The undercutting of Tillerson by irascible Trump is not new. No issue is more concerning today than North Korea and the President’s repeated threats of military action to “totally destroy” it. When Tillerson told reporters a few days ago that, contrary to all impressions, he was talking directly to the regime in Pyongyang to seek a diplomatic solution to the stand-off over its nuclear weapons programme, Trump contradicted him by Tweet. “I told Rex Tillerson, our wonderful Secretary of State, that he is wasting his time trying to negotiate with Little Rocket Man,” he averred. “Save your energy Rex, we’ll do what has to be done!” Which will be what, the world is now asking?

Corker is engaged in his own pissing match with the President, also as priceless as it is mind-boggling. It started when Corker, who had just decided he would not seek re-election next year, remarked that Tillerson, Mattis and Chief of Staff John Kelly, were the people that “help separate our country from chaos”. This past weekend, an angered Trump implied Corker was retiring because he’d refused to endorse him for a new term. Corker hit back. “It's a shame the White House has become an adult day care center. Someone obviously missed their shift this morning”. On Tuesday, Trump took it a step further, suggesting that an interview with the New York Times had made Corker look a ninny. “The Failing @nytimes set Liddle' Bob Corker up by recording his conversation. Was made to sound a fool, and that's what I am dealing with!”

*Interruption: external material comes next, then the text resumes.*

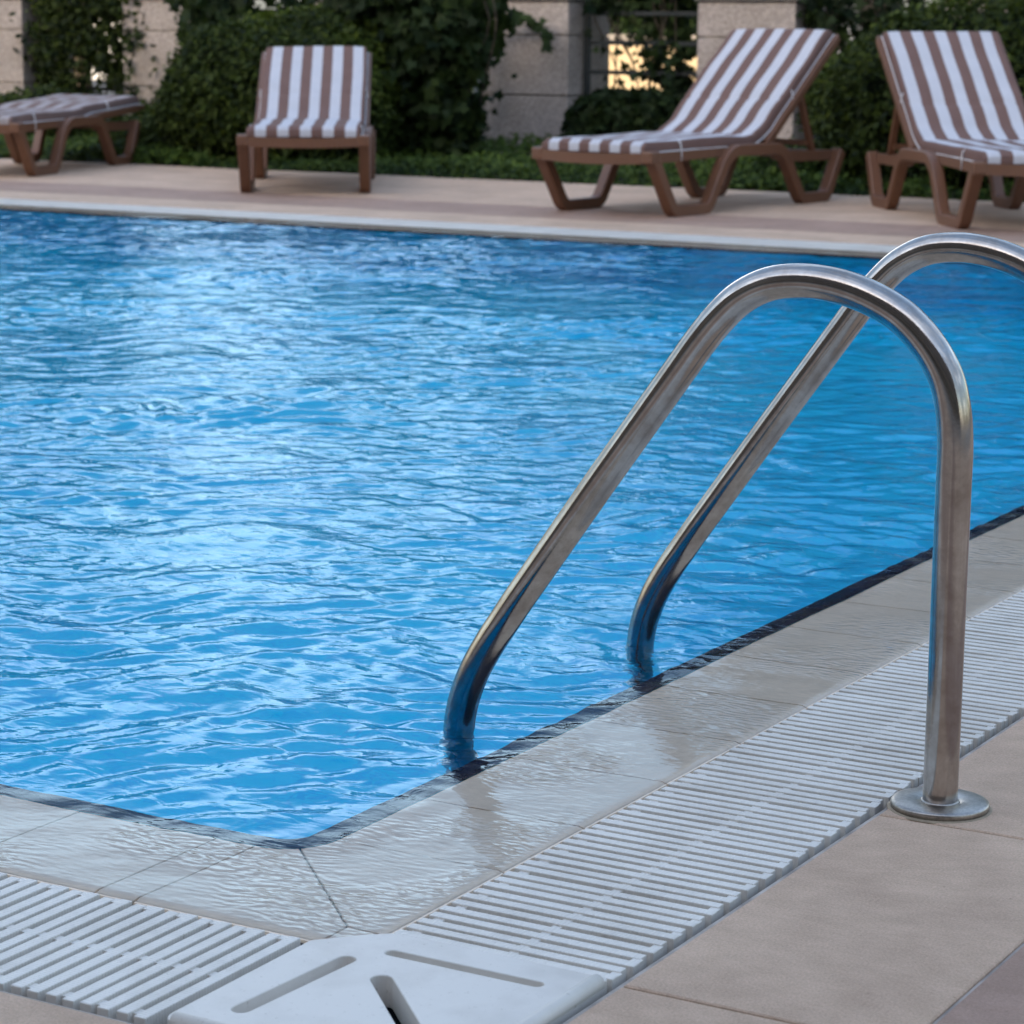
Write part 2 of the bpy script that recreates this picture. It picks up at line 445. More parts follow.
def tile_mesh(name, polys, z_of, gap, thick, mats, mis=None, parent=None, tone=.06, bev=.0022):
    """polys: convex 2D tiles (CCW); each gets a small gap, a chamfered top edge and sides"""
    V, F, mi, tn = [], [], [], []
    for idx, poly in enumerate(polys):
        P = [Vector((p[0], p[1])) for p in poly]; n = len(P)
        def inset(d):
            o = []
            for i in range(n):
                a = (P[i] - P[i - 1]).normalized(); b = (P[(i + 1) % n] - P[i]).normalized()
                na = Vector((-a.y, a.x)); nb = Vector((-b.y, b.x))
                mm = (na + nb); mm = mm / max(mm.length_squared, 1e-6) * 2
                o.append(P[i] + mm * d)
            return o
        lo = inset(gap / 2); hi = inset(gap / 2 + bev)
        b0 = len(V)
        for p in lo: V.append((p.x, p.y, z_of(p.x, p.y) - thick))
        for p in lo: V.append((p.x, p.y, z_of(p.x, p.y) - bev * .7))
        for p in hi: V.append((p.x, p.y, z_of(p.x, p.y)))
        fs = [tuple(b0 + 2 * n + k for k in range(n))]
        for k in range(n):
            k2 = (k + 1) % n
            fs.append((b0 + k, b0 + k2, b0 + n + k2, b0 + n + k))
            fs.append((b0 + n + k, b0 + n + k2, b0 + 2 * n + k2, b0 + 2 * n + k))
        F += fs; t = 1 + random.uniform(-tone, tone)
        tn += [t] * len(fs); mi += [mis[idx] if mis else 0] * len(fs)
    me = bpy.data.meshes.new(name); me.from_pydata(V, [], F); me.update()
    tone_attr(me, tn); me.polygons.foreach_set('material_index', mi)
    return link_mesh(name, me, mats, parent)

# basin
mb = MB()
bm = mb.bm
x0, x1, y0, y1, zb = PX0 + TR, -TR, TR, PY1 - TR, -1.45
vs = [bm.verts.new(c) for c in ((x0, y0, zb), (x1, y0, zb), (x1, y1, zb), (x0, y1, zb), (x0, y0, -.016), (x1, y0, -.016), (x1, y1, -.016), (x0, y1, -.016))]
bm.faces.new(vs[:4])
for a, b in ((0, 1), (1, 2), (2, 3), (3, 0)): bm.faces.new((vs[a], vs[b], vs[b + 4], vs[a + 4]))
me = bpy.data.meshes.new('pool_basin'); bm.to_mesh(me); bm.free()
tag(link_mesh('pool_basin', me, M['pool']), kind='structure')

# navy trim tiles on the lip of the pool
mb = MB()
def ringstrip(bm, a, za, b, zb_):
    def loop(o):
        r = max(.07 - o, .0)
        cnr = [(-o - r + r * math.cos(R(t)), o + r + r * math.sin(R(t))) for t in range(-90, 1, 9)]
        return [(PX0 + o, o)] + cnr + [(-o, PY1 - o), (PX0 + o, PY1 - o)]
    A, B = loop(a), loop(b)
    va = [bm.verts.new((p[0], p[1], za)) for p in A]; vb = [bm.verts.new((p[0], p[1], zb_)) for p in B]
    n = len(A)
    for k in range(n): bm.faces.new((va[k], va[(k + 1) % n], vb[(k + 1) % n], vb[k]))
ringstrip(mb.bm, 0, -.0085, TR, -.013)
ringstrip(mb.bm, TR, -.013, TR + .001, -.06)
mb.build('pool_trim', M['navy'])
tag(bpy.data.objects['pool_trim'], kind='structure')

# coping tiles
def cz(x, y):
    d = max(x, -y, y - PY1, PX0 - x)       # distance outwards from the pool edge
    return -.009 + .006 * min(max(d / W1, 0), 1)
polys = []
yj = [.07] + [.26 + .217 * k for k in range(34)]; yj = [y for y in yj if y < PY1 - .05] + [PY1]
for a, b in zip(yj[:-1], yj[1:]): polys.append([(0, a), (W1, a), (W1, b), (0, b)])
xj = [-.07, -.125] + [-.33 - .217 * k for k in range(58)]; xj = [x for x in xj if x > PX0 + .05] + [PX0]
for a, b in zip(xj[1:], xj[:-1]): polys.append([(a, -W1), (b, -W1), (b, 0), (a, 0)])
c0 = (.176, -.173)
CR = .07
arc = [(-CR + CR * math.cos(R(t)), CR + CR * math.sin(R(t))) for t in range(-90, 1, 9)]
polys.append([arc[5], c0, (W1, -.176), (W1, .07), (0, .0702)] + arc[6:10][::-1])
polys.append([arc[5]] + arc[1:5][::-1] + [(-.0702, 0), (-.0702, -W1), (.177, -W1), c0])
polys.append([c0, (.178, -W1), (W1, -W1), (W1, -.177)])
xs = [PX0 - W1 + .217 * k for k in range(62)]; xs = [x for x in xs if x < W1 - .05] + [W1]
for a, b in zip(xs[:-1], xs[1:]): polys.append([(a, PY1), (b, PY1), (b, PY1 + W1), (a, PY1 + W1)])
ys = [-W1 + .3 * k for k in range(26)] + [PY1]
for a, b in zip(ys[:-1], ys[1:]): polys.append([(PX0 - W1, a), (PX0, a), (PX0, b), (PX0 - W1, b)])
tag(tile_mesh('pool_coping', polys, cz, .0028, .02, [M['coping']], tone=.035, bev=.0012), kind='structure')
mb = MB()
mb.box(PX0 - W1 + .002, 0 - .001, -W1 + .002, -.001, -.06, -.0125)
mb.box(.001, W1 - .002, -W1 + .002, PY1 + W1 - .002, -.06, -.0124)
mb.box(PX0 - W1 + .002, 0, PY1 + .001, PY1 + W1 - .003, -.06, -.0126)
mb.build('coping_bed', M['coping_grout']); tag(bpy.data.objects['coping_bed'], kind='structure')

# drain channel (U-shaped trough round the coping)
mb = MB()
zc = -.11
mb.box(PX0 - W1, W2 + .012, -W2 - .012, -W2 - .001, zc, -.012); mb.box(W2 + .001, W2 + .012, -W2, PY1 + W1 + FW, zc, -.012)
mb.box(PX0 - W1, W2 + .012, -W2 - .012, -W1 - .001, zc - .02, zc)
mb.box(W1 + .001, W2 + .012, -W1 - .001, PY1 + W1 + FW, zc - .02, zc + .0005)
mb.box(PX0 - W1, W2, PY1 + W1, PY1 + W1 + FW, zc - .021, zc)
mb.box(PX0 - W1, .2, -W1 + .001, -W1 + .004, zc, -.0075); mb.box(W1 - .004, W1 - .001, -.2, PY1 + W1, zc, -.0075)
mb.box(PX0 - W1, W2, PY1 + W1 + FW, PY1 + W1 + FW + .012, zc, -.012)
mb.build('drain_channel', M['channel']); tag(bpy.data.objects['drain_channel'], kind='structure')

# ------------------------------------------------------------------ deck
polys, mis = [], []
def rect(x0, x1, y0, y1, m): polys.append([(x0, y0), (x1, y0), (x1, y1), (x0, y1)]); mis.append(m)
DX0 = PX0 - W1 - .27
ey = PY1 + W1 + FW
rows = [(W2 + .010, .81, 0), (.81, 1.47, 1), (1.47, 2.13, 0), (2.13, 2.79, 0), (2.79, 3.45, 0), (3.45, 4.11, 0)]
yjr = [-.177 + .665 * k for k in range(-5, 17)]
for a, b, m_ in rows:
    for c, d in zip(yjr[:-1], yjr[1:]): rect(a, b, c, d, m_)
for a, b, m_ in [(-.81, -W2 - .010, 0), (-1.47, -.81, 1), (-2.13, -1.47, 0), (-2.79, -2.13, 0), (-3.45, -2.79, 0)]:
    k = W2 + .010
    while k > DX0: rect(max(k - .665, DX0), k, a, b, m_); k -= .665
for a, b, m_ in [(ey + .010, 8.53, 0), (8.53, 9.19, 1), (9.19, 9.85, 0), (9.85, 10.42, 0), (10.42, 10.95, 0)]:
    k = W2 + .010
    while k > DX0: rect(max(k - .665, DX0), k, a, b, m_); k -= .665
tag(tile_mesh('pool_deck', polys, lambda x, y: .0, .0050, .02, [M['deck'], M['deck_pink']], mis, tone=.035), kind='structure')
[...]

Consider. What do foreign adversaries of the US and allies alike think when they look to Washington these days? Do they think Tillerson is a reliable spokesperson for the president and has his confidence? Of course they do not. Can they even take Trump seriously when senior members of his own party are suggesting he needs “adult daycare” supervision to prevent the outbreak of chaos?

If you are still of the view that America is a net detriment to the world – you would be in the company of Kim Jong-un, the leadership in Tehran and of Bashar al-Assad of Syria – then you will be cheered by this escalating farce in Washington and the collapsed morale of its diplomatic service.

If you think that in this most dangerous of times it would be helpful, vital even, to have an America that is resolute, steady and responsible, then you will not be sleeping at night.